Actor turned politician, Imran Khan might face legal complexities as a media report on Thursday quoted a report by Pakistan’s central bank as saying that Pakistan’s Prime Minister’s party has been operating 18 ‘undeclared’ bank accounts within the country.
According to a report submitted by the State Bank of Pakistan (SBP) to the Election Commission of Pakistan (ECP), the Pakistan Tehreek-i-Insaf (PTI) has been operating 26 bank accounts in different parts of the country out of which only 8 have been declared before the commission, as reported by Dawn.
The remaining 18 bank accounts fall in the category of fake or illegal bank accounts as these have not been declared in PTI’s annual audit reports submitted to the ECP as required under the law, the report said.
It is a legal requirement for all party heads to attach a certification of authenticity and accuracy duly signed by PTI Chairman, Imran Khan, along with the audit report However, it is being feared that details of these illegal accounts and their money trails could put Khan and others, some senior office holders in Khan’s government, in legal jeopardy as they are principal and co-principal signatories of these accounts, the report said.
In July 2018, failing multiple attempts to acquire PTI’s bank statements and records, the ECP reportedly wrote to the SBP to avail the party’s bank statements. Following which the central bank wrote letters to the presidents of all scheduled banks, seeking PTI’s bank statements for the period 2009-13 to be submitted to the ECP by July 16.
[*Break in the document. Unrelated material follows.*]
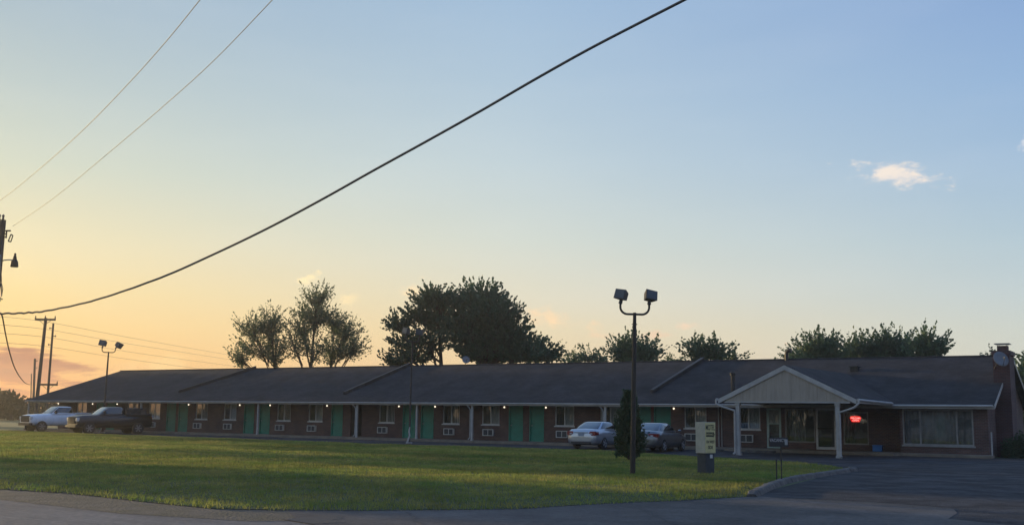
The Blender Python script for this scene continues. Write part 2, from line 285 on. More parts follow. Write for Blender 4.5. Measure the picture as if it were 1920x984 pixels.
# ------------------------------------------------------------------ mesh builder
class MB:
    def __init__(s): s.v = []; s.f = []; s.m = []; s.mi = 0
    def add(s, vs, fs):
        o = len(s.v); s.v += [tuple(x) for x in vs]; s.f += [tuple(i + o for i in f) for f in fs]; s.m += [s.mi] * len(fs); return s
    def box(s, x0, y0, z0, x1, y1, z1, mat=None):
        vs = [Vector((x, y, z)) for x in (x0, x1) for y in (y0, y1) for z in (z0, z1)]
        if mat is not None: vs = [mat @ v for v in vs]
        return s.add(vs, [(0, 1, 3, 2), (4, 6, 7, 5), (0, 4, 5, 1), (2, 3, 7, 6), (0, 2, 6, 4), (1, 5, 7, 3)])
    def poly(s, pts): return s.add(pts, [tuple(range(len(pts)))])
    def slab(s, pts, d):
        n = len(pts); d = Vector(d); P = [Vector(p) for p in pts]
        return s.add(P + [p + d for p in P], [tuple(range(n)), tuple(range(2 * n - 1, n - 1, -1))] + [(i, (i + 1) % n, n + (i + 1) % n, n + i) for i in range(n)])
    def tube(s, pts, r, n=8, cap=True):
        P = [Vector(p) for p in pts]; rr = r if isinstance(r, (list, tuple)) else [r] * len(P)
        rings = []; ref = None
        for i, p in enumerate(P):
            d = (P[min(i + 1, len(P) - 1)] - P[max(i - 1, 0)])
            if d.length < 1e-9: d = Vector((0, 0, 1))
            d.normalize()
            if ref is None: ref = d.orthogonal().normalized()
            a = (ref - d * ref.dot(d));
            if a.length < 1e-6: a = d.orthogonal()
            a.normalize(); ref = a; b = d.cross(a)
            rings.append([p + (a * math.cos(2 * PI * k / n) + b * math.sin(2 * PI * k / n)) * rr[i] for k in range(n)])
        vs = [v for ring in rings for v in ring]; fs = []
        for i in range(len(P) - 1):
            for k in range(n): fs.append((i * n + k, i * n + (k + 1) % n, (i + 1) * n + (k + 1) % n, (i + 1) * n + k))
        if cap: fs += [tuple(range(n - 1, -1, -1)), tuple((len(P) - 1) * n + k for k in range(n))]
        return s.add(vs, fs)
    def lathe(s, prof, n=16, mat=None, cap=True):
        vs = []
        for r, z in prof:
            for k in range(n):
                v = Vector((r * math.cos(2 * PI * k / n), r * math.sin(2 * PI * k / n), z)); vs.append(mat @ v if mat is not None else v)
        fs = []
        for i in range(len(prof) - 1):
            for k in range(n): fs.append((i * n + k, i * n + (k + 1) % n, (i + 1) * n + (k + 1) % n, (i + 1) * n + k))
        if cap: fs += [tuple(range(n - 1, -1, -1)), tuple((len(prof) - 1) * n + k for k in range(n))]
        return s.add(vs, fs)
    def grid(s, P):
        n, m = len(P), len(P[0]); return s.add([p for row in P for p in row], [(i * m + j, i * m + j + 1, (i + 1) * m + j + 1, (i + 1) * m + j) for i in range(n - 1) for j in range(m - 1)])
    def build(s, name, mat, parent=None, smooth=False, bevel=0.0, recalc=True):
        me = bpy.data.meshes.new(name); me.from_pydata(s.v, [], s.f)
        mats = mat if isinstance(mat, (list, tuple)) else [mat]
        for m in mats: me.materials.append(MT[m])
        if len(mats) > 1: me.polygons.foreach_set('material_index', s.m)
        if recalc:
            b = bmesh.new(); b.from_mesh(me); bmesh.ops.recalc_face_normals(b, faces=b.faces); b.to_mesh(me); b.free()
        if smooth: me.polygons.foreach_set('use_smooth', [True] * len(me.polygons))
        me.update()
        o = bpy.data.objects.new(name, me); COL.objects.link(o); o.parent = parent
        if bevel:
            bv = o.modifiers.new('bevel', 'BEVEL'); bv.width = bevel; bv.segments = 2; bv.limit_method = 'ANGLE'
        return o

def tag(o, label=None, cat=None, group=None, kind=None):
    if label: o['label'] = label
    if cat: o['category'] = cat
    if group: o['group'] = group
    if kind: o['kind'] = kind
    return o
def thing(name, label, cat, loc=(0, 0, 0), rz=0.0, group=None):
    o = bpy.data.objects.new(name, None); COL.objects.link(o); o.location = loc; o.rotation_euler = (0, 0, rz); o.empty_display_size = 0.3
    return tag(o, label, cat, group)
def copy_tree(o, parent=None):
    c = o.copy(); COL.objects.link(c)
    if parent is not None: c.parent = parent
    for ch in list(o.children): copy_tree(ch, c)
    return c
def text_mesh(txt, size, mat, name, parent, M4, extrude=0.004, bold=0.0, sx=1.0):
    cu = bpy.data.curves.new('t', 'FONT'); cu.body = txt; cu.size = size; cu.align_x = 'CENTER'; cu.align_y = 'CENTER'; cu.extrude = extrude; cu.offset = bold
    to = bpy.data.objects.new('t', cu); COL.objects.link(to)
    dg = bpy.context.evaluated_depsgraph_get(); me = bpy.data.meshes.new_from_object(to.evaluated_get(dg))
    bpy.data.objects.remove(to); me.transform(M4 @ Matrix.Diagonal((sx, 1, 1, 1))); me.materials.clear(); me.materials.append(MT[mat])
    o = bpy.data.objects.new(name, me); COL.objects.link(o); o.parent = parent; return o

# ------------------------------------------------------------------ ground, roads, lot
AL = 0.5654
O = Vector((23.245, 52.16, 0)); UD = Vector((math.cos(AL), -math.sin(AL), 0)); VD = Vector((math.sin(AL), math.cos(AL), 0))
def uv(u, v, z=0.0): return O + UD * u + VD * v + Vector((0, 0, z))

def sheet(name, pts, z, mat):
    b = MB(); b.poly([(p[0], p[1], z) for p in pts]); o = b.build(name, mat); tag(o, kind='structure'); return o
sheet('field', [(-2500, -400), (2500, -400), (2500, 2500), (-2500, 2500)], 0.0, 'field')
# road runs parallel to the motel; everything on the camera side of it
def rd(s, off):  # along the road, distance from its far edge towards the camera
    p = Vector((-6.4, 18.8, 0)) + UD * s - VD * off; return (p.x, p.y)
b = MB(); b.poly([(-150, 1.6, 0), (-2, 1.6, 0), (12, 1.2, 0), (60, 1.2, 0), (60, -22, 0), (-150, -22, 0)]); ro = b.build('road', 'road'); ro.location = (-6.4, 18.8, .004); ro.rotation_euler = (0, 0, -AL); tag(ro, kind='structure')
lot = [(-42.5, 92), (-40, 86.0), (-33.5, 81.0), (-29.2, 77.0), (-17.8, 68.4), (-7.7, 60.6), (0.1, 57.0), (4.7, 54.5), (7.8, 48.6), (10.6, 43), (11.2, 40), (11.3, 37), (5.2, 24.4), (6.1, 24.1), (7.8, 23.2), (8.9, 21.9), (8.6, 21.0), (7.9, 19.7), (8.6, 18.6), (40, -2), (90, 30), (60, 45)]
lot2 = lot + [tuple(uv(2.5, 1)[:2]), tuple(uv(-75, 1)[:2]), tuple(uv(-76.5, 1)[:2])]
sheet('parking_lot', lot2, 0.008, 'asphalt')
sheet('apron', [(-3.6, 18.4), (-4.0, 19.8), (-2.4, 20.0), (0.1, 20.8), (1.9, 22.3), (3.9, 23.6), (5.6, 24.9), (6.1, 24.1), (7.8, 23.2), (8.9, 21.9), (8.6, 21.0), (7.9, 19.7), (8.6, 18.6), (9.2, 14), (0, 13), (-2.9, 16.9)], 0.012, 'apron')
sheet('gravel_shoulder', [(-60, 55.6), (-60, 52.6), (-30, 33.8), (-10.5, 21.7), (-6.6, 18.7), (-4.2, 17.7), (-3.2, 17.9), (-3.5, 19.0), (-3.4, 20.4), (-5.3, 20.6), (-6.6, 21.5), (-9.2, 23.8), (-11.1, 24.8)], 0.008, 'gravel')
tb = [(-3.75, 18.05), (-3.2, 18.6), (-2.9, 18.7), (-2.75, 18.3), (-2.9, 18.0), (-2.6, 17.6), (-3.1, 17.3)]
sheet('tar_patch', tb, 0.016, 'tar')
# dark broken seam where driveway meets apron, worn light patches on the right
sheet('driveway_seam', [(6.0, 24.25), (7.8, 23.33), (8.95, 21.98), (8.75, 21.9), (7.7, 23.15), (5.95, 24.08)], 0.016, 'tar')

# cracks in the apron: thin sealed lines, one sheet
ck = MB(); random.seed(21)
for (x0, y0, x1, y1) in ((-1.8, 19.6, -1.0, 15.5), (2.4, 22.4, 3.0, 15), (3.4, 23.0, 6.6, 20.2), (5.8, 24.3, 7.6, 20.6), (-1.5, 17.9, 3.0, 18.6)):
    P = []; 
    for k in range(15):
        t = k / 14; P.append(Vector((x0 + (x1 - x0) * t + random.uniform(-.09, .09), y0 + (y1 - y0) * t + random.uniform(-.09, .09), .0165)))
    d = Vector((x1 - x0, y1 - y0, 0)).normalized(); n = Vector((-d.y, d.x, 0))
    W_ = [random.uniform(.008, .022) for _ in P]; ck.grid([[p - n * w for p, w in zip(P, W_)], [p + n * w for p, w in zip(P, W_)]])
tag(ck.build('apron_cracks', 'tar', recalc=False), kind='structure')
# lawn between near curve and far curve
near_c = [(-60, 55.0), (-30, 35.9), (-11.1, 23.9), (-9.2, 22.95), (-6.6, 20.75), (-5.3, 19.8), (-4.2, 19.7), (-2.4, 19.85), (0.1, 20.55), (1.9, 22.05), (3.9, 23.35), (5.35, 24.55), (6.45, 27.7), (7.35, 29.9), (9.2, 33.4), (11.1, 36.6), (11.7, 37.6)]
far_c = [(-60, 97), (-48, 91.5), (-40, 86.5), (-33.5, 81.5), (-29.2, 77.5), (-17.8, 68.8), (-7.7, 61.2), (0.1, 57.6), (4.7, 55.0), (8.1, 49.0), (11.0, 43.4), (11.6, 40.1), (11.7, 37.65)]
def interp(c, x):
    for (x0, y0), (x1, y1) in zip(c, c[1:]):
        if x <= x1: return y0 + (y1 - y0) * (x - x0) / (x1 - x0)
    return c[-1][1]
rng = np.random.default_rng(5)
_wv = [(rng.uniform(0.12, 0.5), rng.uniform(-0.35, 0.35), rng.uniform(0, 6.28), rng.uniform(0.4, 1.0)) for _ in range(9)]
SX, SY = math.sin(R(SUN_AZ)), math.cos(R(SUN_AZ))
def relief(x, y):
    a = x * SX + y * SY; b = x * SY - y * SX
    h = 0
    for k, (fr, sh, ph, am) in enumerate(_wv): h = h + am * np.sin(fr * (a * 0.35 + sh * b) + fr * b * 0.9 + ph) / (1 + 2.5 * fr)
    return 0.045 * h
def lawn_z(x, y, yn, yf):
    e = np.minimum(np.clip((y - yn) / 1.6, 0, 1), np.clip((yf - y) / 2.0, 0, 1))
    e = e * e * (3 - 2 * e)
    return 0.02 + e * (0.05 + 0.8 * relief(x, y))
xs = sorted(set([p[0] for p in near_c] + [p[0] for p in far_c] + [round(-60 + 0.6 * i, 2) for i in range(120) if -60 + 0.6 * i < 11.7]))
rows = []
ts = [0, .01, .02, .035, .05, .075] + [0.1 + 0.9 * i / 60 for i in range(61)]; ts = sorted(set(ts + [.95, .97, .985, .993]))
for x in xs:
    yn, yf = interp(near_c, x), interp(far_c, x)
    rows.append([(x, yn + (yf - yn) * t, float(lawn_z(x, yn + (yf - yn) * t, yn, yf))) for t in ts])
lb = MB(); lb.grid(rows); lawn = tag(lb.build('lawn', 'soil', smooth=True), kind='structure')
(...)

Finally, on receiving all documents, the ECP revealed the fraudulence of fake or illegal PTI accounts in the presence of the party’s representatives at a meeting of the scrutiny committee last year, after which the PTI stopped cooperating with the ECP, which was clearly visible as none of the PTI representatives were reportedly present in the scheduled scrutiny committee meeting on Wednesday, the report confirmed. The meeting was subsequently adjourned.
The PTI has been trying hard to keep the scrutiny committee’s proceedings as secret and had also filed an application to this effect in the ECP and also a writ petition in the Islamabad High Court. PTI’s founding member and the petitioner, in this case, Akbar S. Babar has termed the whole episode as the biggest funding fraud and said that it probably required a detailed forensic audit to know the exact extent and depth.